Reassessing high-energy emission correlations in gamma-ray bursts using a large, homogeneous sample of X-ray afterglows

Abstract

Gamma-ray bursts (GRBs) show diverse X-ray afterglow light-curves, including breaks and plateaus, whose physical origins remain debated. Previous claims linked high-energy (E 100 MeV) detection to X-ray afterglow complexity or plateau incidence, but they were often based on small or heterogeneous samples. We present a large-scale, uniform, model-independent analysis of the complete Swift-XRT GRB afterglow catalog, including more than 1400 events. Our automated pipeline performs flare removal and segmented power-law fitting consistently across the sample.

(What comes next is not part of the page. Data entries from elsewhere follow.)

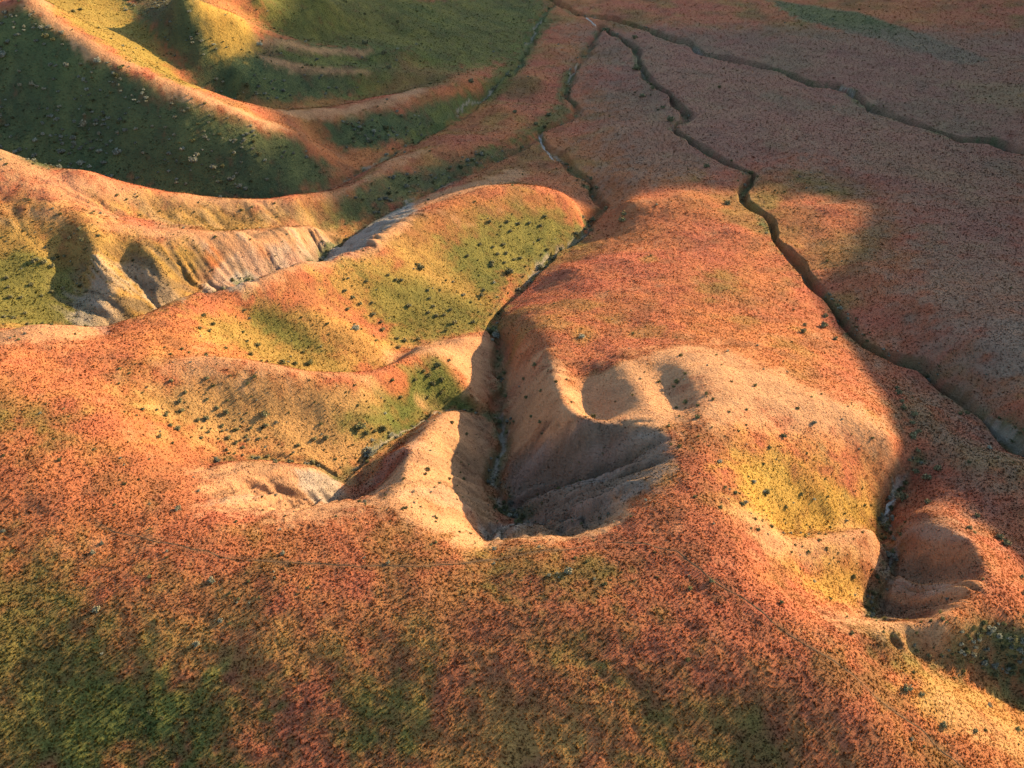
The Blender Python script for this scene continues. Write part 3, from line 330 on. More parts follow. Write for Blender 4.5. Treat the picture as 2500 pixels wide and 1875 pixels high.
def detail(x, y, z, CH, RL):
    """noise relief, erosion rills on the steep faces and carved stream beds"""
    wx = (x+1.6*fbm(x, y, 9, 2, 31)).astype(np.float32); wy = (y+1.6*fbm(x, y, 9, 2, 47)).astype(np.float32)
    z = z+.6*fbm(x, y, 28, 3, 3)+.20*fbm(wx, wy, 6, 3, 11)+.07*fbm(wx, wy, 1.6, 2, 12)
    for poly, gx, gy, wl, amp in RL:
        m = poly_mask(wx, wy, poly, 3.); k = m > 0
        if not k.any(): continue
        r, sp = rill(x[k], y[k], gx, gy, wl)
        z[k] += m[k]*(amp*(r-.75)*sp+min(amp, 1.2)*.30*fbm(x[k], y[k], 3.4, 3, 77))
    for line, w, dep in CH:
        L = np.array(line); mnx, mny = L[:, 0].min()-12, L[:, 1].min()-12; mxx, mxy = L[:, 0].max()+12, L[:, 1].max()+12
        m = (x > mnx) & (x < mxx) & (y > mny) & (y < mxy)
        d, par = seg_dist(wx[m], wy[m], line)
        ww = w*(1+.35*np.sin(par/7.)+.25*np.sin(par/2.7))
        z[m] = z[m]-dep*(1-sstep(.45, 1.0, d/ww))*sstep(0, 6, par)
    return z


# ---------------------------------------------------------------- terrain sheet
fit = mq_fit(densify(CTRL_LINES, CTRL_POINTS))
def axis(parts):
    out = []
    for a, b, n in parts: out.append(np.linspace(a, b, n, endpoint=False))
    return np.concatenate(out+[[parts[-1][1]]])
# rows get wider apart with distance, columns fan out, so that the mesh is as fine as it needs to be where it is near
def row_y(q): return 105./np.tan(np.radians(q))
rows = np.concatenate([np.linspace(-160, 30, 24), row_y(axis([(76, 66.5, 24), (66.5, 11.8, 900), (11.8, 8.5, 50)])), np.linspace(700, 3000, 40)])
rows = np.unique(np.round(rows, 4))
cols = axis([(-3.2, -.9, 24), (-.9, -.61, 110), (-.61, .61, 1040), (.61, .9, 110), (.9, 3.2, 24)])
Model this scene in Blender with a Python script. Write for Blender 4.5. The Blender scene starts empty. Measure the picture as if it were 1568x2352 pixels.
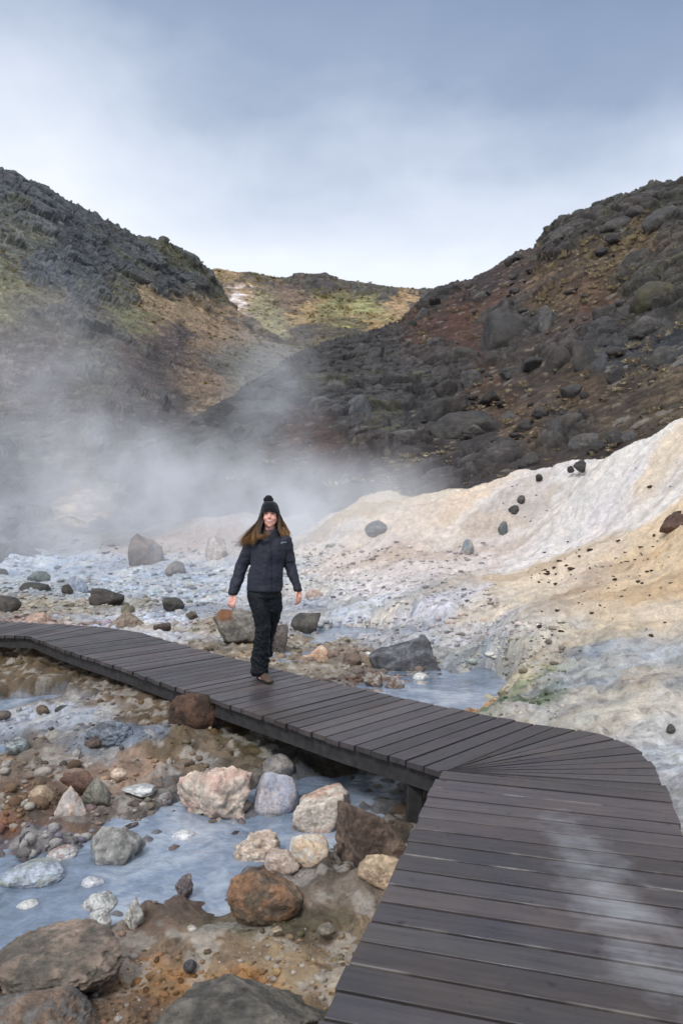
import bpy, bmesh, math, random
import numpy as np
from mathutils import Vector, Matrix
random.seed(7)
rng = np.random.default_rng(11)
scene = bpy.context.scene
COL = scene.collection
F, CU, CV, CH = 1700.0, 784.0, 1176.0, 1.6      # focal length / principal point of the 1568x2352 view, eye height over the deck

# ------------------------------------------------------------------ helpers
def lin(c):
    c = np.asarray(c, float) / 255.0
    return np.where(c <= .04045, c / 12.92, ((c + .055) / 1.055) ** 2.4)

def at_z(u, v, z=0.0):
    y = F * (CH - z) / (v - CV)
    return np.array([(u - CU) / F * y, y, z])

def at_y(u, v, y):
    return np.array([(u - CU) / F * y, y, CH - (v - CV) / F * y])

def sstep(a, b, x):
    t = np.clip((x - a) / (b - a), 0, 1)
    return t * t * (3 - 2 * t)

def hash3(ix, iy, iz, seed):
    h = (ix.astype(np.uint32) * np.uint32(374761393) + iy.astype(np.uint32) * np.uint32(668265263)
         + iz.astype(np.uint32) * np.uint32(2147483647 - 58) + np.uint32((seed * 974634533) & 0xffffffff))
    h = (h ^ (h >> np.uint32(13))) * np.uint32(1274126177)
    h = (h ^ (h >> np.uint32(16))) * np.uint32(2246822519)
    h = h ^ (h >> np.uint32(15))
    return (h & np.uint32(0xffffff)).astype(np.float32) / np.float32(0xffffff)

def vnoise(p, seed=0):
    p = np.asarray(p, np.float32)
    f = np.floor(p); i = f.astype(np.int64); t = p - f
    t = t * t * t * (t * (t * 6 - 15) + 10)
    r = 0
    for dx in (0, 1):
        wx = t[:, 0] if dx else 1 - t[:, 0]
        for dy in (0, 1):
            wy = t[:, 1] if dy else 1 - t[:, 1]
            for dz in (0, 1):
                wz = t[:, 2] if dz else 1 - t[:, 2]
                r = r + wx * wy * wz * hash3(i[:, 0] + dx, i[:, 1] + dy, i[:, 2] + dz, seed)
    return r * 2 - 1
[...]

We find that both light-curve complexity and plateau incidence are strongly governed by the XRT observation start time, tXRT. Apparent correlations between high-energy emission and X-ray morphology arise when tXRT is ignored, but vanish when the sample is stratified or controlled for this variable. X-ray complexity and plateaus are therefore not directly coupled to high-energy detectability, and early X-ray morphology is not predictive of high-energy emission. These results resolve conflicting claims in the literature and show that controlling for tXRT is essential in large-sample GRB studies. The automated pipeline provides a reproducible basis for future analyses of GRB afterglows from Swift and upcoming missions such as SVOM, Einstein Probe, and THESEUS.